Sono ormai 100 giorni di proteste in Iran
La miccia era stata la morte della giovane Mahsa Amini, a settembre. Questa poi si è trasformata in una vera e propria bomba che è scoppiata in mano al Regine dello stato islamico. Ora non si protesta solamente per Masha, ma per tutte le donne (e gli uomini) oppressi dal Regime iraniano di Teheran, che dal canto suo non sta arretrando di un millimetro e sta attuando una politica repressiva totale, uccidendo e arrestato indistintamente tutti coloro che protestano.
La rabbia sociale nel Paese, questo deve essere compreso, non è nata totalmente in seguito alla morte di questa giovane, ma bolliva, sotto la superficie, già da tempo. Per esempio, riporta Il Post: “Tra la fine del 2017 e la fine del 2019 in Iran c’erano già state alcune proteste altrettanto inedite e violente contro l’aumento dei prezzi e in favore di migliori condizioni economiche”.
Nel mirino delle giovani studentesse e studenti (coloro che per primi hanno iniziato le manifestazioni) vi era la polizia religiosa, l’organo delle forze dell’ordine impiegato per far rispettare le stringenti regole morali e di decoro in vigore in Iran. Oltre alla capitale Teheran, gli altri centri di queste proteste sono Sanandaj, che si trova nel Kurdistan, Mashhad, a nord-est, e Bandar Abbas, a sud, sul golfo Persico.

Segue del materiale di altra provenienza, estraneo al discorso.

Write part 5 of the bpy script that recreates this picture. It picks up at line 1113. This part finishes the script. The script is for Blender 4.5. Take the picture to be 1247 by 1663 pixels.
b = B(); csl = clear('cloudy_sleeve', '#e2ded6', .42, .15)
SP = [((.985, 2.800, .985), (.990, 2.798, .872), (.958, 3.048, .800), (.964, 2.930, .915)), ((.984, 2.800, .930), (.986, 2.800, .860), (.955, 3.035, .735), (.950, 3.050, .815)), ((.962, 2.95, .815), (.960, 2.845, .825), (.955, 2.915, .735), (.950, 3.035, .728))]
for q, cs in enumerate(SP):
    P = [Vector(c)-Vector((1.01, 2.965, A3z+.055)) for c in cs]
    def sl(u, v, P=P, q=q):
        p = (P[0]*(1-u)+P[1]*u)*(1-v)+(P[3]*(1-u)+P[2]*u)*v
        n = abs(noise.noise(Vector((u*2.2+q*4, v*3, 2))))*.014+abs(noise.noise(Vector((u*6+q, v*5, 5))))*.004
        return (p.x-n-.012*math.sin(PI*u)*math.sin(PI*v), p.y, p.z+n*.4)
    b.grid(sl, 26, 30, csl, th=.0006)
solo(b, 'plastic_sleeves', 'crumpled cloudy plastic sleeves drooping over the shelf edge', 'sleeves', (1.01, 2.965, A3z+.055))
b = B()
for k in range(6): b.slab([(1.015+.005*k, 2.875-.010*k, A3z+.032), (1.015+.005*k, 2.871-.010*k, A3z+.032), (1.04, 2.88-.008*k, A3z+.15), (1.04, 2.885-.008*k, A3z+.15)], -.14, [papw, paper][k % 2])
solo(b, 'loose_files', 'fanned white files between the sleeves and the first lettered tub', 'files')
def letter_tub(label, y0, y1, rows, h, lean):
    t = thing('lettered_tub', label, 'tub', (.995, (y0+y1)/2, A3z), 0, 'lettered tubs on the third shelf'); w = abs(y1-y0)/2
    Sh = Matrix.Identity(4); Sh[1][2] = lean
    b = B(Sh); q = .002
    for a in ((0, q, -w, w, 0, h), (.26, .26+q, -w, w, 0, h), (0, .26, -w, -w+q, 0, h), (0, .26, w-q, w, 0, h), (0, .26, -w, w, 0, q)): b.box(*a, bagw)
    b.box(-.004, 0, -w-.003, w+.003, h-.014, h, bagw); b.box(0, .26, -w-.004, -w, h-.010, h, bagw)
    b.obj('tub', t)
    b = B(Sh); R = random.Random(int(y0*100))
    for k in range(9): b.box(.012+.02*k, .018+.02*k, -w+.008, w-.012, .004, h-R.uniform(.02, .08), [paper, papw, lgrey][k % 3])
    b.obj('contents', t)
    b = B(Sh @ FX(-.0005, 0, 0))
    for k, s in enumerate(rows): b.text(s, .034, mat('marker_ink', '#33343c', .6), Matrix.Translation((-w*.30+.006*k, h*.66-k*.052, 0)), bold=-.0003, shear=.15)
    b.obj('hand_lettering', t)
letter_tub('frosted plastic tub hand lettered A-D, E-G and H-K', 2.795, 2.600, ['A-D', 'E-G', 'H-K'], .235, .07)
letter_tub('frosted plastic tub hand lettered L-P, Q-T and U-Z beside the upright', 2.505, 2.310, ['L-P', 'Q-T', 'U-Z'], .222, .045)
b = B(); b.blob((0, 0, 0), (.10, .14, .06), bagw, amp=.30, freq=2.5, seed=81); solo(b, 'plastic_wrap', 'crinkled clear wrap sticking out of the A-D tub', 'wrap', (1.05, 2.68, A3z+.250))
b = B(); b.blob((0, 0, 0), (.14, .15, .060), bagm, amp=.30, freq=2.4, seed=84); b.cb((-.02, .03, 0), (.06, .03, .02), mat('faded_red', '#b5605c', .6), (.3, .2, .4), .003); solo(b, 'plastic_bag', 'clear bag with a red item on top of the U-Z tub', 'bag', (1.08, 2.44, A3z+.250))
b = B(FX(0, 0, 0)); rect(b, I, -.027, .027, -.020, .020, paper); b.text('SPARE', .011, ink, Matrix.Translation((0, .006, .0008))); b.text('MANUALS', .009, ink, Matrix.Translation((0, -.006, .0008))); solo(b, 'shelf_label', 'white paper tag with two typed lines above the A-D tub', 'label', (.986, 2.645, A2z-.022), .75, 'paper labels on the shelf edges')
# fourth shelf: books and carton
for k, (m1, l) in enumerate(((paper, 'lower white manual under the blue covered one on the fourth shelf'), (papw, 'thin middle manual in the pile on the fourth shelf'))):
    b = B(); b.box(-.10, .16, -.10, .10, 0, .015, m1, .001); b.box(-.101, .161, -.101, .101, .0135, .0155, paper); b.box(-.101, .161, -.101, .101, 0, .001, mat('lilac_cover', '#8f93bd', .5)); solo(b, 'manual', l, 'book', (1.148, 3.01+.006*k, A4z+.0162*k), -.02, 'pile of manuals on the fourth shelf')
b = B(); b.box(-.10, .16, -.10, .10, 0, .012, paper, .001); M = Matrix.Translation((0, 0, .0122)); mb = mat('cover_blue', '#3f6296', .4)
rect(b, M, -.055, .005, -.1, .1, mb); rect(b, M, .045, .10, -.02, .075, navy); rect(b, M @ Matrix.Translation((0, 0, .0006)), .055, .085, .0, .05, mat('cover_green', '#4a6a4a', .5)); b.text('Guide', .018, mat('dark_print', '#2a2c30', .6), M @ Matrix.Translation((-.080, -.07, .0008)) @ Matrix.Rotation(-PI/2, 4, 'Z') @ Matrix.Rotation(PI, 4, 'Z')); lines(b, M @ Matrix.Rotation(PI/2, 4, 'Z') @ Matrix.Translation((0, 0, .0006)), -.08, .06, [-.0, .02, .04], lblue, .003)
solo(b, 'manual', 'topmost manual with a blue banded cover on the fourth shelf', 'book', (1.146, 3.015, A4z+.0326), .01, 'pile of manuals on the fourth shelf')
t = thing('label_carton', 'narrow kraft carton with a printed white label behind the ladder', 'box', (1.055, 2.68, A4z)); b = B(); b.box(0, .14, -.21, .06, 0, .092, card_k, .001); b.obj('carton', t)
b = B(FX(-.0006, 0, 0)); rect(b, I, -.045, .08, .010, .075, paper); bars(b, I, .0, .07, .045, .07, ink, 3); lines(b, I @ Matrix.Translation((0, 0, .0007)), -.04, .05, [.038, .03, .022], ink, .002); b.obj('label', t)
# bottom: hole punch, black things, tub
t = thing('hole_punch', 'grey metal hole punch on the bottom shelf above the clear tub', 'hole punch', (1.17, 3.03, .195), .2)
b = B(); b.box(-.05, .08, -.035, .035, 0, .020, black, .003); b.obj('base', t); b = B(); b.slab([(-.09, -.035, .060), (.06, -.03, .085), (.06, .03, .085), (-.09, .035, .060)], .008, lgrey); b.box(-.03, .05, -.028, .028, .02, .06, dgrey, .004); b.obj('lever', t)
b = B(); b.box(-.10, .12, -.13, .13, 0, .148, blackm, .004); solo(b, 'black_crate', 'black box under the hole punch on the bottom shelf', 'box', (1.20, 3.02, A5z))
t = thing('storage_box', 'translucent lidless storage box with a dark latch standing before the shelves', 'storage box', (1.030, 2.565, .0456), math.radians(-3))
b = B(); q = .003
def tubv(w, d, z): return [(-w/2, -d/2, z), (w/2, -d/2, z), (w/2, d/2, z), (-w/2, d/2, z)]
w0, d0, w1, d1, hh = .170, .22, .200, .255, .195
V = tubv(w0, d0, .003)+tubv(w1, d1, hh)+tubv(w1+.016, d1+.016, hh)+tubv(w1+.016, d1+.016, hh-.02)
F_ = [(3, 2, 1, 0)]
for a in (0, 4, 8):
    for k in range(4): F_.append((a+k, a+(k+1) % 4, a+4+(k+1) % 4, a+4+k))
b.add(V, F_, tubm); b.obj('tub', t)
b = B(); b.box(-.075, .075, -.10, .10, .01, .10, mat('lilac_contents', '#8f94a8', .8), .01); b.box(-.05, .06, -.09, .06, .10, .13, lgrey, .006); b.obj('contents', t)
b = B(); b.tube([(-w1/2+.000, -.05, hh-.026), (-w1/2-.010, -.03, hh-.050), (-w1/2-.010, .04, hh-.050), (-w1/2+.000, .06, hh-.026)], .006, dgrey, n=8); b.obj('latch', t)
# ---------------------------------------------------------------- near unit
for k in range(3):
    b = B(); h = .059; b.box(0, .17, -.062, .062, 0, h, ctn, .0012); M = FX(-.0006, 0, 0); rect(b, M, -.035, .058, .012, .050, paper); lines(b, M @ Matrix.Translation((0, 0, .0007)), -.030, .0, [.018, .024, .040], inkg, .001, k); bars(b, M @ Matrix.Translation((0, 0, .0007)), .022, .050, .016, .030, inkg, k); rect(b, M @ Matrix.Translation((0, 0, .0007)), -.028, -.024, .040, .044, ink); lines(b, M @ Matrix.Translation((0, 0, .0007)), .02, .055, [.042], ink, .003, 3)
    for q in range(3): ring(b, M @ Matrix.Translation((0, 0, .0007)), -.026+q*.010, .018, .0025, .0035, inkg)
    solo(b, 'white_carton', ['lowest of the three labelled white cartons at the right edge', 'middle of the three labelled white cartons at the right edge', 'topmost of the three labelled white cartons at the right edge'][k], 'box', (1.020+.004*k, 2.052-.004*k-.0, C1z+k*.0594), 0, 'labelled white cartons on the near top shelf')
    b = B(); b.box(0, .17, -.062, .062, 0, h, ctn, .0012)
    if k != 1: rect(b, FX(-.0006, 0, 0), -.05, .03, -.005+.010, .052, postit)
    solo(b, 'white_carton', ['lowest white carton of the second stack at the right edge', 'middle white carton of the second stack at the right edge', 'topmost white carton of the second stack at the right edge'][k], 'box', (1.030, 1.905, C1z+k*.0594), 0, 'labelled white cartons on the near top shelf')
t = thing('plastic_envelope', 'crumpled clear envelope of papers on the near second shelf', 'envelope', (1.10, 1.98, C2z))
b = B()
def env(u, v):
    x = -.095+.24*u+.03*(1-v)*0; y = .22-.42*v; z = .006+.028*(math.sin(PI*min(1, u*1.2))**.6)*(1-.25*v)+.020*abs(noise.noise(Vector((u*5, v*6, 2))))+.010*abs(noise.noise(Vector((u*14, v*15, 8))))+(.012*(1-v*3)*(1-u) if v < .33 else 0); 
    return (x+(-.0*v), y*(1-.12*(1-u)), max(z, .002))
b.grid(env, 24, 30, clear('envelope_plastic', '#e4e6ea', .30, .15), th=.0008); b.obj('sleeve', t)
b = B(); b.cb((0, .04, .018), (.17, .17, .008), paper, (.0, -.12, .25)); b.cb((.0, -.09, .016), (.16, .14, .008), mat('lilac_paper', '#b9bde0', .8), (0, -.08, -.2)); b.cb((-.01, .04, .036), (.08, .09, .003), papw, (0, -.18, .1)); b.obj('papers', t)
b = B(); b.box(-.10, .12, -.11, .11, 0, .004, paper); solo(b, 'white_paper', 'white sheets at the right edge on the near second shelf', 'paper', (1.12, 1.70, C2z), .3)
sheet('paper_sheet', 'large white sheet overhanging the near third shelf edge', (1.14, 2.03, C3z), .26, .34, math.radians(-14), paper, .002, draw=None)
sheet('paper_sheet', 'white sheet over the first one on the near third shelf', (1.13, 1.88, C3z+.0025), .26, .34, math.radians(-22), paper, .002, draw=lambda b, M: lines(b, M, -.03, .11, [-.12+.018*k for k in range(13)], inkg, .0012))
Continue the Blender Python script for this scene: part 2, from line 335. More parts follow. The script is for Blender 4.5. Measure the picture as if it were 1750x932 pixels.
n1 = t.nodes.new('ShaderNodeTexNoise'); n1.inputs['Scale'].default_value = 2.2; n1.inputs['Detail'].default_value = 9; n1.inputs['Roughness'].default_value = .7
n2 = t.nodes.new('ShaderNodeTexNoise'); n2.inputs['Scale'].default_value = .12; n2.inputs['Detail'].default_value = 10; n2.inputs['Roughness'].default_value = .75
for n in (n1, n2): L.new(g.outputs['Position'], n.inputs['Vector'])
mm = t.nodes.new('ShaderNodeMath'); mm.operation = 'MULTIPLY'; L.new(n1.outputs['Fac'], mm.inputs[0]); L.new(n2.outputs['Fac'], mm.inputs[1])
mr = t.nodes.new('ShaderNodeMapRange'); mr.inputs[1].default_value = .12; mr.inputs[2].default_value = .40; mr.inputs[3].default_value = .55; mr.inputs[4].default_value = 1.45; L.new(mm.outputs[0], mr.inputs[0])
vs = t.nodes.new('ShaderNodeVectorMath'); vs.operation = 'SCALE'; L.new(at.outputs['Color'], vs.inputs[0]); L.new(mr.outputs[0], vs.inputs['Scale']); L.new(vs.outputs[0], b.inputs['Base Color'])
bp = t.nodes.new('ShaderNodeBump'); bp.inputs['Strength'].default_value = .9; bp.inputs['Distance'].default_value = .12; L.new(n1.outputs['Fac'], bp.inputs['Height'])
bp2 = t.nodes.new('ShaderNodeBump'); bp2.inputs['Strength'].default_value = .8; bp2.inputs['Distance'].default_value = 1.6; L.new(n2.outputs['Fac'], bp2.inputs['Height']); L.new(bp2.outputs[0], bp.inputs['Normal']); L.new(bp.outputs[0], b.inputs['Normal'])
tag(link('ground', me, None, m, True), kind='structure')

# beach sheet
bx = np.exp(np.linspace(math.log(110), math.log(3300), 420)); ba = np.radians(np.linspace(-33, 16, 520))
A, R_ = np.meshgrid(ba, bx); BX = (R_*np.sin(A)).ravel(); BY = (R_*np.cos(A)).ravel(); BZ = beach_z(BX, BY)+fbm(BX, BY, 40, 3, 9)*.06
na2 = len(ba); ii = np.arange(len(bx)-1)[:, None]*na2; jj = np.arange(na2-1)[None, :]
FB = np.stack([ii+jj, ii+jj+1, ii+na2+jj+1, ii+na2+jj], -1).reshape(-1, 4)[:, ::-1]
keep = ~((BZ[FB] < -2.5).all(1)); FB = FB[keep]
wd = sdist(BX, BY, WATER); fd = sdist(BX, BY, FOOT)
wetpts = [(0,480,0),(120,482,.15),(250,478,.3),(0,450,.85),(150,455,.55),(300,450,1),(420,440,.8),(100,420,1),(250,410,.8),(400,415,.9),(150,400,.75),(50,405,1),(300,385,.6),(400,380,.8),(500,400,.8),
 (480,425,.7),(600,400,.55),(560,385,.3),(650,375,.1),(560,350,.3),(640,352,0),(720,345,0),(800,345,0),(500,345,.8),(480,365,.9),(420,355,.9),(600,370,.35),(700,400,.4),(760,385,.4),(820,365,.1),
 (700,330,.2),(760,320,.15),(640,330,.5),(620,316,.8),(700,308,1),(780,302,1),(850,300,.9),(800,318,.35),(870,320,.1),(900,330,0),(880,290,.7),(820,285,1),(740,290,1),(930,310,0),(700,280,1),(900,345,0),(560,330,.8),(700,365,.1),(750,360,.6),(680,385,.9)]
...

In questi tre mesi e mezzo, le proteste hanno subita una escalation di violenza, passando da alcuni gesti simbolici (togliendo il turbante alle guide religiose e poi scappare, simbolo di rimozione del motore) a gesti pratici e violenta, come bombe molotov lanciate contro i centri religiosi delle città.
Come scrive Amnesty International, almeno 26 persone sono state condannate a morte nel corso di questi scontri.